Mr Biden said he was giving her a "tough job" but that she was "the most qualified person to do it".
The numbers of people arriving have grown since Mr Biden took office.
They include hundreds of unaccompanied minors who are being held in immigration detention facilities.
Mr Biden's predecessor, Donald Trump, was widely criticised over his government's treatment of young migrants at the US-Mexico border.
Since January, the Biden administration has reversed a policy of turning away unaccompanied children, instead choosing to process them and place them with sponsoring families in the US.
But Mr Biden's critics say his policies have led to a surge in illegal migration.
In February, US Customs officials took more than 100,000 people into custody, external along the southern border, a 28% increase on the previous month.
Announcing Ms Harris's appointment as his immigration czar, Mr Biden told reporters and officials at the White House: "She's the most qualified person to do it, to lead our efforts with Mexico and the Northern Triangle [Honduras, Guatemala and El Salvador], and the countries that are going to need help in stemming the movement of so many folks - stemming the migration to our southern border".
Mr Biden said Ms Harris's past work as California's attorney general made her well suited to leading the effort, adding: "When she speaks, she speaks for me."
In response Ms Harris said: "Needless to say, the work will not be easy. But it is important work."

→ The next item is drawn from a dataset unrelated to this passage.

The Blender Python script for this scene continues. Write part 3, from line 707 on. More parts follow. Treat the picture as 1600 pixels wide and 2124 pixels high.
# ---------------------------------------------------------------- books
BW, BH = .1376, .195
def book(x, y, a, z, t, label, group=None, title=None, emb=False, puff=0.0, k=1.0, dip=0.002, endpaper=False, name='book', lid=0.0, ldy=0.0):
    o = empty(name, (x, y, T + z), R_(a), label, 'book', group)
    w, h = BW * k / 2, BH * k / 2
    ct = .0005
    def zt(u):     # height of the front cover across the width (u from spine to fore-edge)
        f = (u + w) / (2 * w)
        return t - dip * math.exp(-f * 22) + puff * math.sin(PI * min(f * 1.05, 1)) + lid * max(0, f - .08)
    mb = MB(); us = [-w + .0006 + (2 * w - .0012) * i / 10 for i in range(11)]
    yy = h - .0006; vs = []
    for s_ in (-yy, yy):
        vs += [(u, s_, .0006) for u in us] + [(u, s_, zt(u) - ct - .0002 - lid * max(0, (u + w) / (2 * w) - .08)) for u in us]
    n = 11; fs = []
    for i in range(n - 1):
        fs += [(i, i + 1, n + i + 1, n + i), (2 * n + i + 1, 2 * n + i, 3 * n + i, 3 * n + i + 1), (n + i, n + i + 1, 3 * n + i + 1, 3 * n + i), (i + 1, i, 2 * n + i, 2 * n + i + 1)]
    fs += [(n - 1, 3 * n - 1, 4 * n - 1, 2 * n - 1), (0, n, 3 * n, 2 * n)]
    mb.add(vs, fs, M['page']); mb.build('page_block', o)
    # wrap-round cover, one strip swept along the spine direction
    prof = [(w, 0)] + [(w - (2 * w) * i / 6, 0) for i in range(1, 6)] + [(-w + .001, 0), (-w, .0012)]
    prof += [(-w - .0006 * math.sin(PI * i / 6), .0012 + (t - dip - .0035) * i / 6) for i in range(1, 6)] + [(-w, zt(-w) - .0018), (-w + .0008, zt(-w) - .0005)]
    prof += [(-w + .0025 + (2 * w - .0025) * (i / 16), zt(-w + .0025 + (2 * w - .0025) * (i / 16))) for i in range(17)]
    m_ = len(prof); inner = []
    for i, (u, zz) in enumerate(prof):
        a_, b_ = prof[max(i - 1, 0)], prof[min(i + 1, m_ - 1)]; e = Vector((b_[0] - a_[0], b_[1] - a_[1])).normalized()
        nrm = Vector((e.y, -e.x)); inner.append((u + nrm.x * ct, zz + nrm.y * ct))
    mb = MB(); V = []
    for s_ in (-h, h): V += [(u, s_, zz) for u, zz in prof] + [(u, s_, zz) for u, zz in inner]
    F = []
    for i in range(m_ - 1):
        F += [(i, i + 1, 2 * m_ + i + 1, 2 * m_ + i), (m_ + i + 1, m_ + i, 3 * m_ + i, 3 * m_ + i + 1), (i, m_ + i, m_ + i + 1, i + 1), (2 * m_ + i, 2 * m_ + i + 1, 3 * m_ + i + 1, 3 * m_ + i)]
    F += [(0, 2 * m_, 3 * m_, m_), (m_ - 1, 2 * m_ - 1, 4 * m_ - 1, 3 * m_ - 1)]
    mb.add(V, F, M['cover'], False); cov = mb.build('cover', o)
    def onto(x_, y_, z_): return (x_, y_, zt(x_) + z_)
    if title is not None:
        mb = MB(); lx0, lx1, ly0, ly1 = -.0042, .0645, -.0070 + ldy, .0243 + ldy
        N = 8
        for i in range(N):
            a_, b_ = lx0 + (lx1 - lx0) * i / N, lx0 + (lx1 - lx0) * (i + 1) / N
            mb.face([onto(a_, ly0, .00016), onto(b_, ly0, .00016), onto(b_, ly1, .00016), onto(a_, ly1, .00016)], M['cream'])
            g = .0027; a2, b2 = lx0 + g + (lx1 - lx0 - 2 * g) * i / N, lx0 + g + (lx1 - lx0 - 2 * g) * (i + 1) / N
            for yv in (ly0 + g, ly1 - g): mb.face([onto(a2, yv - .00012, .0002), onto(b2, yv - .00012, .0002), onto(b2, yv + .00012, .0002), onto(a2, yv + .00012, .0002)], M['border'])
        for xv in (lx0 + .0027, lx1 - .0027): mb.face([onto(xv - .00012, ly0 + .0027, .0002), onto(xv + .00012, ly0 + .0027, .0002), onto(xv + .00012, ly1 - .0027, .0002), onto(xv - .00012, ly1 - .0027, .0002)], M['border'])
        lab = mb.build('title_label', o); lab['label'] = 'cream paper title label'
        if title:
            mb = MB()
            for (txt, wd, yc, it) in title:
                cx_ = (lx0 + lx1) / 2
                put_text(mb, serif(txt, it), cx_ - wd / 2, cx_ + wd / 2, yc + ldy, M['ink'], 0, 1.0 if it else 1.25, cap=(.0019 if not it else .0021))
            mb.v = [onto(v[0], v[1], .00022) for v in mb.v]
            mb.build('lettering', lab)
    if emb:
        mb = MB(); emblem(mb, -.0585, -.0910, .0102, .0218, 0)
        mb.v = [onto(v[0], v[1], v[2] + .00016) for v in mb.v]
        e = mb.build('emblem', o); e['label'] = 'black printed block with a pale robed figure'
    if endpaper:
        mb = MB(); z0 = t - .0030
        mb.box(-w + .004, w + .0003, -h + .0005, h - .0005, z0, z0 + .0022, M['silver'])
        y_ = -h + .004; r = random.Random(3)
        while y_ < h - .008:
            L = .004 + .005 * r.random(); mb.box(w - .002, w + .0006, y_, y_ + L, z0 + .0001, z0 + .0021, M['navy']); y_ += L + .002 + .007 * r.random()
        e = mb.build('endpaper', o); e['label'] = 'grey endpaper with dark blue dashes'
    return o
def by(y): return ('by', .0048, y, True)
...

Many of those arriving at the border have fled poverty and violence in Central America.
In an interview with CBS on Wednesday, Ms Harris said there was a need "to deal with the root causes... of what's happening in the Northern Triangle".
"Dealing with what we need to do around aid in a way that is about developing those countries so that we also deal with the cause of why people are coming into our country," she said.
A portfolio laced with political opportunity - and peril
For the first two months of the Biden administration, Vice-President Kamala Harris had the look of a presidential understudy, accompanying her boss to major events but never stepping into the spotlight on her own.
That just changed.
By putting her in charge of addressing the growing humanitarian crisis on the US-Mexico border, Biden has given Harris a significant portfolio laced with both political opportunity and peril. Her challenge is to prove that there is way to stem the tide of undocumented migrants coming to the US from Central America without resorting to what Democrats characterise as the Trump administration's draconian policies.
If she succeeds, Harris defuses an issue that the Republican Party - and Donald Trump, in particular - has used as an effective political weapon against her party, earning the gratitude of influential immigration activists. If she fails, the ensuing political fallout could derail the Biden presidency and overshadow all its early accomplishments.
Biden boasted that Harris, as a former California attorney general, is the person "most qualified" to handle the complex political, logistical and diplomatic challenges this immigration issue presents.
Harris now has the chance to prove it - and burnish any future presidential credentials along the way.
Earlier this week, pictures that emerged from a detention centre in Texas showed children huddled together in crowded makeshift rooms. They were sleeping on thin mattresses on the floor under foil blankets.
The government-run tent city in Donna at the US-Mexico border, is reportedly housing 1,000 people.
The photos, said to have been taken last weekend, also raised concerns over how much social distancing was taking place at the centre.
Journalists have not been allowed inside the detention centres since Mr Biden took office, although the White House has said that they will be.
On Wednesday, White House press secretary Jen Psaki said the administration was "committed to transparency and we'll continue to work with agencies on creating avenues for media access to and visibility into these facilities".
Since taking office, Mr Biden has ended construction work on Mr Trump's border wall and called for reviews of legal immigration programmes terminated by the former president.